**WHAT THE TASK REQUIRES:**
Copy out every record precisely.

═══ RECORDS SHOWN

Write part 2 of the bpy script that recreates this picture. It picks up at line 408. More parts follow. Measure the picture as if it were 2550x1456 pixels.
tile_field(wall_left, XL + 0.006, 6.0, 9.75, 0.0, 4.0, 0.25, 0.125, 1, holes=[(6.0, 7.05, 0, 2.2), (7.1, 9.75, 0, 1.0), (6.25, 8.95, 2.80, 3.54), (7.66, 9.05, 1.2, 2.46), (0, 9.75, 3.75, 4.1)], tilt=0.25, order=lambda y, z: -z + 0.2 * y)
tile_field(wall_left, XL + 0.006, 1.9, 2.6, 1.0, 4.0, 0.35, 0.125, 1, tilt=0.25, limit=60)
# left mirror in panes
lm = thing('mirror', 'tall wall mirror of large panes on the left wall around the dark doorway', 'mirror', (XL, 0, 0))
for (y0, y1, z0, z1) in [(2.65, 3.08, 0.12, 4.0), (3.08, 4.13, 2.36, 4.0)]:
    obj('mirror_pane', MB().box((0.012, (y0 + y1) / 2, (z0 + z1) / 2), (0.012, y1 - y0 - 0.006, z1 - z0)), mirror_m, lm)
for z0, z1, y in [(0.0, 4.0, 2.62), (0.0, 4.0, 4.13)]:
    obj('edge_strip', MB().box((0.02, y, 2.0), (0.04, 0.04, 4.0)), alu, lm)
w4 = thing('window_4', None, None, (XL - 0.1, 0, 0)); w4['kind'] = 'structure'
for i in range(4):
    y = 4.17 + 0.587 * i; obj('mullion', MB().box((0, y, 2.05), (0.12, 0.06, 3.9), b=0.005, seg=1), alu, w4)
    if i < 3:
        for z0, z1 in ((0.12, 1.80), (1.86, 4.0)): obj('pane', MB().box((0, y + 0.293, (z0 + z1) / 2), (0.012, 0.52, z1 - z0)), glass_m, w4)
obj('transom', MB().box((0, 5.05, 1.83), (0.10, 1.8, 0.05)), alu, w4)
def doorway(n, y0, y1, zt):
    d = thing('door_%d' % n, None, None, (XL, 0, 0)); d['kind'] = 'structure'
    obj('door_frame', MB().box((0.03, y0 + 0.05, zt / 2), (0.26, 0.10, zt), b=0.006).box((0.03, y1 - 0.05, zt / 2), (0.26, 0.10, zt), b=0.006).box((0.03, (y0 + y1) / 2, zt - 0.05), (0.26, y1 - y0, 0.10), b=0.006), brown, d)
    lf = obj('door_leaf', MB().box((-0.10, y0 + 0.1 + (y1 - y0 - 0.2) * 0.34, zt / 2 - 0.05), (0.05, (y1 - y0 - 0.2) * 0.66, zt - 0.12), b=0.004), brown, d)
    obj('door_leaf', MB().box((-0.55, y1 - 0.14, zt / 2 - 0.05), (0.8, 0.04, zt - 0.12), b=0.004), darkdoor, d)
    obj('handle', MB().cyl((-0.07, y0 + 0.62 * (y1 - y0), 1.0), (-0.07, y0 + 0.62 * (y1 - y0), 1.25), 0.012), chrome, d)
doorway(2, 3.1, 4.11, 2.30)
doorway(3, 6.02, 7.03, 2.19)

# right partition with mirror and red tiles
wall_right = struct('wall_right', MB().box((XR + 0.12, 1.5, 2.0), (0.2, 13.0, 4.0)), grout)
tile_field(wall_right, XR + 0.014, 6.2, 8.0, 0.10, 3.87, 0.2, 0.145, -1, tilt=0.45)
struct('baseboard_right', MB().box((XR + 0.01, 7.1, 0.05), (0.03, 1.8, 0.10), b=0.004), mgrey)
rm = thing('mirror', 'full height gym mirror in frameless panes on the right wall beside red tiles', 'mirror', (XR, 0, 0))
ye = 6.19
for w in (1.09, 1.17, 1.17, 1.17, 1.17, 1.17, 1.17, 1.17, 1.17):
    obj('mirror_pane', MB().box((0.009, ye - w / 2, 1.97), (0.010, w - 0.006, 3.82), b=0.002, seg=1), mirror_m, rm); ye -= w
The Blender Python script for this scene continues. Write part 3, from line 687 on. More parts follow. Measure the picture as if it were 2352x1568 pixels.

══════

**COMPLETE OUTPUT:**
Write part 2 of the bpy script that recreates this picture. It picks up at line 408. More parts follow. Measure the picture as if it were 2550x1456 pixels.
tile_field(wall_left, XL + 0.006, 6.0, 9.75, 0.0, 4.0, 0.25, 0.125, 1, holes=[(6.0, 7.05, 0, 2.2), (7.1, 9.75, 0, 1.0), (6.25, 8.95, 2.80, 3.54), (7.66, 9.05, 1.2, 2.46), (0, 9.75, 3.75, 4.1)], tilt=0.25, order=lambda y, z: -z + 0.2 * y)
tile_field(wall_left, XL + 0.006, 1.9, 2.6, 1.0, 4.0, 0.35, 0.125, 1, tilt=0.25, limit=60)
# left mirror in panes
lm = thing('mirror', 'tall wall mirror of large panes on the left wall around the dark doorway', 'mirror', (XL, 0, 0))
for (y0, y1, z0, z1) in [(2.65, 3.08, 0.12, 4.0), (3.08, 4.13, 2.36, 4.0)]:
    obj('mirror_pane', MB().box((0.012, (y0 + y1) / 2, (z0 + z1) / 2), (0.012, y1 - y0 - 0.006, z1 - z0)), mirror_m, lm)
for z0, z1, y in [(0.0, 4.0, 2.62), (0.0, 4.0, 4.13)]:
    obj('edge_strip', MB().box((0.02, y, 2.0), (0.04, 0.04, 4.0)), alu, lm)
w4 = thing('window_4', None, None, (XL - 0.1, 0, 0)); w4['kind'] = 'structure'
for i in range(4):
    y = 4.17 + 0.587 * i; obj('mullion', MB().box((0, y, 2.05), (0.12, 0.06, 3.9), b=0.005, seg=1), alu, w4)
    if i < 3:
        for z0, z1 in ((0.12, 1.80), (1.86, 4.0)): obj('pane', MB().box((0, y + 0.293, (z0 + z1) / 2), (0.012, 0.52, z1 - z0)), glass_m, w4)
obj('transom', MB().box((0, 5.05, 1.83), (0.10, 1.8, 0.05)), alu, w4)
def doorway(n, y0, y1, zt):
    d = thing('door_%d' % n, None, None, (XL, 0, 0)); d['kind'] = 'structure'
    obj('door_frame', MB().box((0.03, y0 + 0.05, zt / 2), (0.26, 0.10, zt), b=0.006).box((0.03, y1 - 0.05, zt / 2), (0.26, 0.10, zt), b=0.006).box((0.03, (y0 + y1) / 2, zt - 0.05), (0.26, y1 - y0, 0.10), b=0.006), brown, d)
    lf = obj('door_leaf', MB().box((-0.10, y0 + 0.1 + (y1 - y0 - 0.2) * 0.34, zt / 2 - 0.05), (0.05, (y1 - y0 - 0.2) * 0.66, zt - 0.12), b=0.004), brown, d)
    obj('door_leaf', MB().box((-0.55, y1 - 0.14, zt / 2 - 0.05), (0.8, 0.04, zt - 0.12), b=0.004), darkdoor, d)
    obj('handle', MB().cyl((-0.07, y0 + 0.62 * (y1 - y0), 1.0), (-0.07, y0 + 0.62 * (y1 - y0), 1.25), 0.012), chrome, d)
doorway(2, 3.1, 4.11, 2.30)
doorway(3, 6.02, 7.03, 2.19)

# right partition with mirror and red tiles
wall_right = struct('wall_right', MB().box((XR + 0.12, 1.5, 2.0), (0.2, 13.0, 4.0)), grout)
tile_field(wall_right, XR + 0.014, 6.2, 8.0, 0.10, 3.87, 0.2, 0.145, -1, tilt=0.45)
struct('baseboard_right', MB().box((XR + 0.01, 7.1, 0.05), (0.03, 1.8, 0.10), b=0.004), mgrey)
rm = thing('mirror', 'full height gym mirror in frameless panes on the right wall beside red tiles', 'mirror', (XR, 0, 0))
ye = 6.19
for w in (1.09, 1.17, 1.17, 1.17, 1.17, 1.17, 1.17, 1.17, 1.17):
    obj('mirror_pane', MB().box((0.009, ye - w / 2, 1.97), (0.010, w - 0.006, 3.82), b=0.002, seg=1), mirror_m, rm); ye -= w
The Blender Python script for this scene continues. Write part 3, from line 687 on. More parts follow. Measure the picture as if it were 2352x1568 pixels.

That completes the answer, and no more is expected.